(Bloomberg) -- The yuan is about to get bailed out by a weaker dollar, according to forecasters who correctly called the Chinese currency’s recent downtrend.
Investec Bank Plc, PNC Financial Services Group Inc (NYSE:PNC). and Svenska Handelsbanken AB all see China’s currency strengthening in the second half even as bigger-name forecasters have rushed to cut their projections. Among their reasons for the yuan’s advance are a falling dollar, an anticipated easing of China-U.S. trade tensions and the willingness of the Chinese authorities to defend the currency.
The yuan is the worst-performing currency in Asia since mid-June, sliding more than 3 percent, hurt by China’s move to relax its monetary stance to counter growth threats including rising tariffs. The slump prompted global investment banks from Bank of America Merrill Lynch (NYSE:BAC) to ING Groep (AS:INGA) NV to weaken their year-end estimates for the yuan on a potential worsening of the trade frictions.
"We suspect that the dollar is at or very close to its peak," said Investec economist Ryan Djajasaputra, who predicts the yuan will rise more than 4 percent to 6.35 versus the greenback by year-end. "You will see some stability on the trade front and therefore perhaps a degree of appreciation in the yuan over the next 6 to 18 months."

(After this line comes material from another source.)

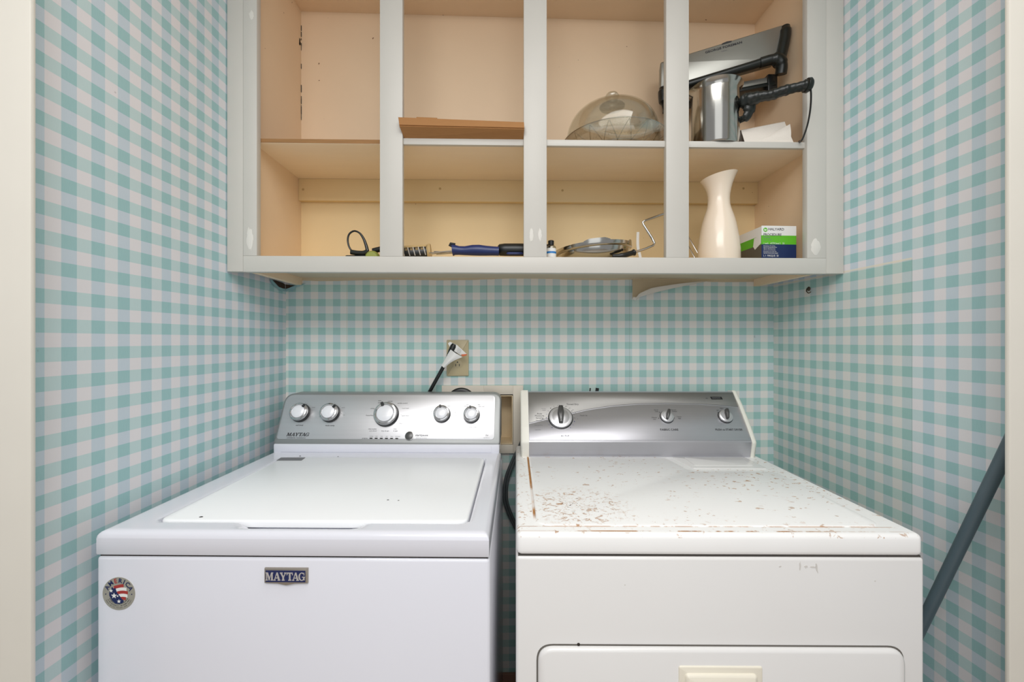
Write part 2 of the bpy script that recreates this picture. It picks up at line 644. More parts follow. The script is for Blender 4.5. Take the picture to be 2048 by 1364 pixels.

Bill Adams, senior economist at PNC Financial Services -- who like Djajasaputra accurately predicted the yuan’s second-quarter slide -- says dollar weakness will help the yuan rally to 6.58 by the end of 2018.
Adams shares the view that the tariffs the U.S. imposes on imports from China are "likely to be less onerous than feared." He also says a recovery by the euro and pound could lead to "a weaker overall outlook" for the greenback. The Bloomberg Dollar Spot Index has slipped 1.2 percent since climbing to its highest in nearly a year on June 27.
China’s currency will strengthen to 6.55 per dollar toward year-end, said Bjarke Roed-Frederiksen, senior economist at Sweden’s Svenska Handelsbanken, in part because China will intervene and use other measures if needed to guarantee exchange-rate stability.
China’s authorities have already voiced support for the yuan to keep it from sliding, with officials from the People’s Bank of China speaking up last week. Some major Chinese banks sold the dollar after the yuan fell past 6.7 per greenback on July 3, a move that strengthened the currency, according to traders who asked not to be named.
"A key concern of China’s government is stability," said Investec’s Djajasaputra. "If the trade situation deteriorated and the yuan witnessed further downward pressure, we would expect the authorities to step in, particularly if there were signs of capital flight."
The yuan traded at 6.6310 as of 5:18 p.m. in Shanghai on Tuesday.